Friday, February 15, 2008

Teen-parent conflict

New York magazine's article "Learning to Lie has an interesting idea about teen-parent conflict: teens will lie when they think that their parent will not agree to a change in rules, but choose not to lie when they think that they might have a chance of changing their parent's mind. Adolescents in families where the parents were authoritative (rather than authoritarian or permissive) were more likely to raise these objections. The arguments which come out of these attempts to change the parents mind are viewed by adolescents as constructive:

Forty-six percent of the mothers rated their arguments as being destructive to their relationships with their teens. Being challenged was stressful, chaotic, and (in their perception) disrespectful. The more frequently they fought, and the more intense the fights were, the more the mother rated the fighting as harmful. But only 23 percent of the adolescents felt that their arguments were destructive. Far more believed that fighting strengthened their relationship with their mothers.

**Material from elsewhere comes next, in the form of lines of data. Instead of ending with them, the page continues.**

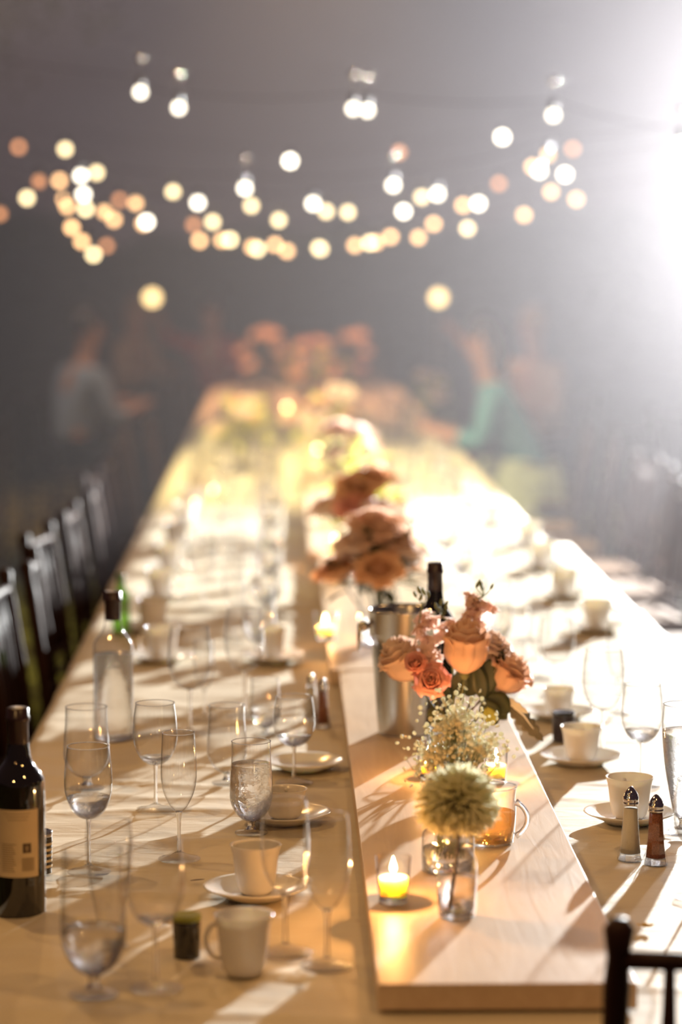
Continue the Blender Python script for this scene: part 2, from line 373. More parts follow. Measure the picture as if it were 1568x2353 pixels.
# ------------------------------------------------------------------ glassware
def smooth_prof(pts, n=6):
    out = []
    P = [Vector((*p, 0)) for p in pts]
    for i in range(len(P) - 1):
        p0 = P[max(i - 1, 0)]; p1 = P[i]; p2 = P[i + 1]; p3 = P[min(i + 2, len(P) - 1)]
        for k in range(n):
            t = k / n
            q = 0.5 * ((2 * p1) + (-p0 + p2) * t + (2 * p0 - 5 * p1 + 4 * p2 - p3) * t * t + (-p0 + 3 * p1 - 3 * p2 + p3) * t ** 3)
            out.append((max(0, q.x), q.y))
    out.append((P[-1].x, P[-1].y)); return out
SHAPES = {   # bowl profile (r in units of the largest width, z in units of the height), from the bottom
    'wine': dict(bowl=[(0.0, .425), (.16, .435), (.34, .49), (.465, .60), (.5, .70), (.485, .84), (.435, 1.0)], stem=[(.06, .43), (.04, .36), (.036, .2), (.05, .06)], foot=.46),
    'flute': dict(bowl=[(0.0, .37), (.12, .385), (.26, .43), (.43, .53), (.5, .64), (.495, .80), (.455, 1.0)], stem=[(.10, .38), (.06, .32), (.05, .2), (.07, .06)], foot=.60),
    'goblet': dict(bowl=[(0.0, .13), (.14, .14), (.33, .20), (.47, .31), (.515, .42), (.50, .62), (.47, .82), (.465, 1.0)], stem=[(.12, .14), (.09, .11), (.09, .08), (.13, .045)], foot=.40),
    'pilsner': dict(bowl=[(0.0, .12), (.16, .125), (.25, .18), (.33, .32), (.42, .5), (.48, .7), (.5, .86), (.47, 1.0)], stem=[(.14, .12), (.1, .09), (.12, .06), (.2, .04)], foot=.42),
}
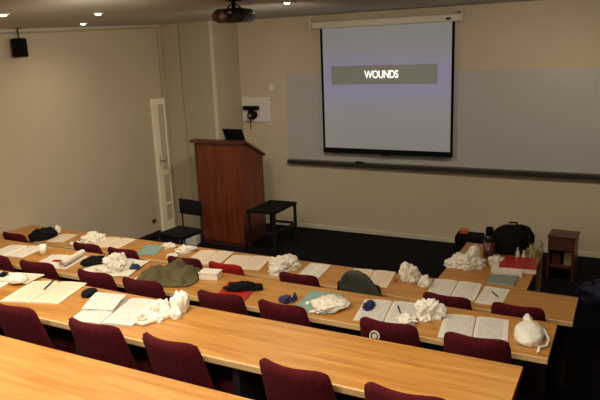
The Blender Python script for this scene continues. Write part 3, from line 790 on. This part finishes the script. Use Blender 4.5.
# ------------------------------------------------------------------ light: recessed lamps over the benches, plus added wall fill
def spot(loc, power, size=.25, angle=168, blend=1.0, col=(1.0, .87, .67)):
    l = bpy.data.lights.new('ceiling_or_fill_spot', 'SPOT'); l.energy = power; l.color = col
    l.spot_size = R(angle); l.spot_blend = blend; l.shadow_soft_size = size
    o = bpy.data.objects.new('ceiling_or_fill_spot', l); COL.objects.link(o); o.location = loc
    return o
for x, y, p_ in ((-4.6, .8, 90), (-2.9, .8, 110), (-1.2, .6, 130), (-.3, -.6, 90), (-2.2, -.8, 90),
                 (-4.3, 2.4, 65), (-2.4, 2.3, 70), (-.6, 2.3, 55),
                 (-4.48, 4.59, 24), (-2.6, 4.3, 22), (-.6, 4.3, 17),
                 ):
    spot((x, y, ceil_z(x, y)-.06), p_)
for P, e_ in (((-5.523, 5.416), 14), ((-3.06, 5.68), 20)):
    spot((P[0], P[1], ceil_z(*P)-.05), e_)
# extra fill spots, added to brighten the front and left walls
for a_, b_, e_ in (((-.9, 5.9, 3.0), (-1.6, 8.25, 1.6), 50), ((.9, 5.9, 3.0), (.4, 8.25, 1.6), 54), ((-3.06, 5.68, 3.03), (-4.0, 8.25, 1.6), 46),
                   ((-3.2, 3.4, 3.0), (-6.25, 5.6, 1.3), 92), ((-3.06, 5.68, 3.03), (-6.25, 7.0, 1.1), 58)):
    if not e_: continue
    o = spot(a_, e_, .25, 115, 1.0)
    o.rotation_euler = (Vector(b_)-Vector(a_)).to_track_quat('-Z', 'Y').to_euler()

wd = bpy.data.worlds.new('world'); scene.world = wd; wd.use_nodes = True
wd.node_tree.nodes['Background'].inputs[0].default_value = (.02, .018, .015, 1)

# ------------------------------------------------------------------ camera
def make_cam(rot3, h, lens):
    cd = bpy.data.cameras.new('camera'); co = bpy.data.objects.new('camera', cd); COL.objects.link(co)
    cd.sensor_width = 36; cd.sensor_fit = 'HORIZONTAL'; cd.lens = lens
    m3 = Matrix(rot3).transposed()
    co.matrix_world = Matrix.Translation((0, 0, h)) @ m3.to_4x4()
    cd.clip_start = .05
    scene.camera = co
make_cam(((0.88777,0.45874,-0.03780),(-0.07389,0.22308,0.97200),(0.45433,-0.86011,0.23194)), 2.6456, 37.8846)

vs = scene.view_settings
vs.view_transform = 'Standard'; vs.look = 'None'; vs.gamma = 1; vs.use_curve_mapping = False
vs.exposure = 0.87
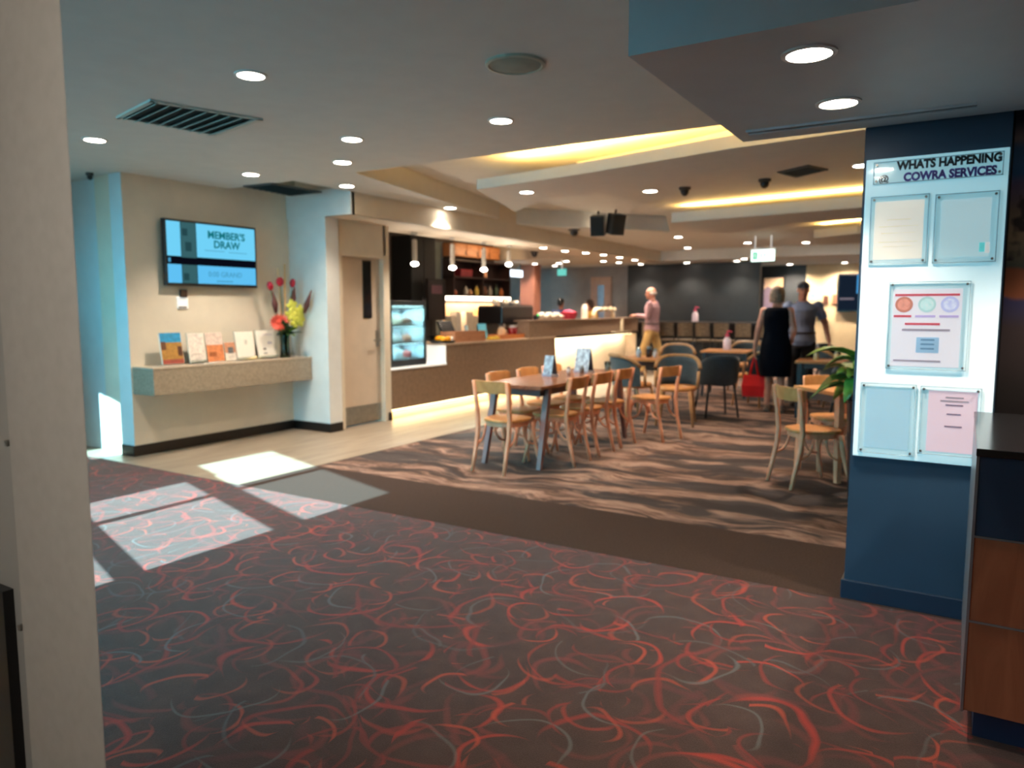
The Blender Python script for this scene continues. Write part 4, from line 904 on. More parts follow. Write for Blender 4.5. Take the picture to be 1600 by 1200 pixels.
for k in range(9):
    r, cc = divmod(k, 3); z = (0.542, 0.312, 0.094)[r]; rgb, nm = cols[k]
    c = thing('cake', '%s cake at the %s of the %s shelf in the cake fridge' % (nm, wh[cc], lv[r]), 'cake', (-6.27-0.22, 7.60+(cc-1)*0.21, 0.66+z), 0, 'cakes in the display fridge')
    MB().lathe([(0.085, 0), (0.09, 0.006), (0.03, 0.010)], n=16).build('plate', WHITE, c)
    if cc != 1 or r == 1: MB().lathe([(0.065, 0.010), (0.068, 0.07), (0.055, 0.085), (0.01, 0.092)], n=16).build('body', M('cake_%d' % k, rgb, 0.6, var=0.1, scale=30), c, smooth=True); MB().ell((0, 0, 0.098), (0.016, 0.016, 0.016), 8, 6).build('topping', M('cherry', (170, 30, 40), 0.3), c, smooth=True)
    else: MB().box(-0.06, -0.06, 0.010, 0.06, 0.06, 0.10).build('body', M('cake_%d' % k, rgb, 0.6, var=0.1, scale=30), c, bevel=0.008); MB().box(-0.04, -0.04, 0.10, 0.04, 0.04, 0.12).build('topping', M('icing', (240, 232, 224), 0.5), c, bevel=0.008)

# ---- things on the counter
def CX(px, X=-6.42): return GX(px, 520, X).y
CT = 0.931
ob = thing('fruit_tray', 'black tray of fruit on the counter corner beside the cake fridge', 'tray', (-6.36, 8.45, CT))
MB().lathe([(0.15, 0), (0.17, 0.004), (0.185, 0.03), (0.175, 0.03), (0.16, 0.010), (0.02, 0.008)], n=20).build('tray_body', BLACK, ob); MB().lathe([(0.187, 0.026), (0.187, 0.034), (0.176, 0.034)], n=20).build('rim', BLACK, ob)
for i, (dx, dy) in enumerate(((0.07, -0.11), (0.09, 0.0), (-0.05, -0.04), (0.01, -0.075))):
    o = thing('orange', ['orange at the fridge end of the fruit tray', 'orange in the middle of the fruit tray', 'orange at the back of the fruit tray', 'orange between two others on the fruit tray'][i], 'fruit', (-6.36+dx, 8.45+dy, CT+0.010), 0, 'oranges on the tray')
    MB().ell((0, 0, 0.046), (0.050, 0.050, 0.046), 14, 9).build('fruit', M('orange_skin', (240, 160, 14), 0.4, bump=0.1), o, smooth=True); MB().cyl(0, 0, 0.088, 0.095, 0.006, n=8).build('stalk', M('stalk_green', (90, 90, 40), 0.6), o)
o = thing('white_bowl', 'small white bowl on the fruit tray beside the oranges', 'bowl', (-6.31, 8.54, CT+0.010)); MB().lathe([(0.025, 0), (0.05, 0.05), (0.052, 0.075), (0.047, 0.075), (0.02, 0.012)], n=16).build('bowl_body', WHITE, o, smooth=True); MB().lathe([(0.046, 0.06), (0.03, 0.072), (0.005, 0.074)], n=12).build('sugar', M('white_sugar', (240, 238, 232), 0.8), o)
def crate(name, label, y, w, h, d, m, X=-6.40):
    t = thing(name, label, 'box', (X, y, CT)); 
    MB().box(-d, -w, 0, d, w, 0.01).build('base', m, t)
    for a in ((-d, -w, d, -w+0.012), (-d, w-0.012, d, w), (-d, -w+0.012, -d+0.012, w-0.012), (d-0.012, -w+0.012, d, w-0.012)): MB().box(a[0], a[1], 0.01, a[2], a[3], h).build('side', m, t, bevel=0.002)
    return t
WB = WOOD('pale_crate_wood', (176, 120, 88), (200, 146, 110), 4, (4, 1, 8), 0.5)
crate('wooden_box', 'pale wooden box on the counter next to the oranges', 9.02, 0.40, 0.15, 0.13, WB)
crate('wooden_tray', 'orange brown wooden tray on the counter before the jars', 10.25, 0.40, 0.07, 0.12, WOOD('orange_crate_wood', (170, 96, 48), (198, 124, 70), 4, (4, 1, 8), 0.5))
def card(label, y, w, h, rgb, X=-6.5, rz=0.0):
    t = thing('price_card', label, 'card', (X, y, CT), rz); MB().obox((0, 0, h/2+0.01), (0.006, w, h), Ry(-0.15)).build('card', M('card_%d_%d' % (rgb[0], rgb[2]), rgb, 0.4), t, bevel=0.001); MB().box(-0.03, -w/2, 0, 0.04, w/2, 0.012).build('stand', M('card_stand', (60, 60, 62), 0.4), t); return t
card('pale blue price card tilted behind the wooden box', 9.42, 0.17, 0.22, (188, 226, 240), -6.62, 0.3)
card('bright blue price card between wooden box and jars', 9.75, 0.24, 0.24, (104, 196, 230), -6.55)
o = thing('yellow_cloth', 'folded yellow cloth lying by the blue price card', 'cloth', (-6.33, 9.72, CT)); MB().box(-0.06, -0.12, 0, 0.06, 0.12, 0.03).build('fold', M('yellow_cloth', (206, 170, 50), 0.8), o, bevel=0.01); MB().box(-0.05, -0.11, 0.03, 0.05, 0.10, 0.05).build('fold', MATS['yellow_cloth'], o, bevel=0.01)
def jar(label, y, r, h, rgb, X=-6.40, lidc=(200, 170, 140), z=None, name='jar'):
    t = thing(name, label, 'jar', (X, y, CT+0.011 if z is None else z)); MB().lathe([(r*0.9, 0), (r, 0.01), (r, h*0.75), (r*0.75, h*0.85), (r*0.75, h*0.88)], n=16).build('body', M('jar_%d_%d' % (rgb[0], rgb[1]), rgb, 0.2, spec=0.6), t, smooth=True); MB().lathe([(r*0.8, h*0.88), (r*0.8, h), (r*0.2, h+0.005)], n=16).build('lid', M('lid_%d' % lidc[0], lidc, 0.4), t); return t
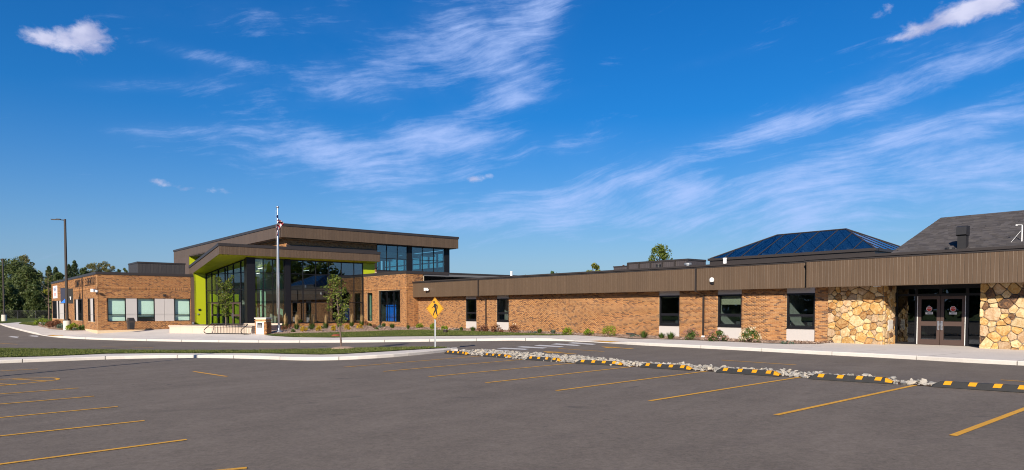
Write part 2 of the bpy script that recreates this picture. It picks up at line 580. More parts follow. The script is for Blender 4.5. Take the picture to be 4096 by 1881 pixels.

The discrepancy is large --- parents are twice as likely to be disturbed by these arguments than teens --- but still most mothers think that these arguments are not actually bad for their relationship with their teen. The discrepancy doesn't sound quite as bad if you say 54% of mothers and 77% of teens didn't think these arguments were destructive for their relationship. Perhaps stories of parent-teen conflict just sell better.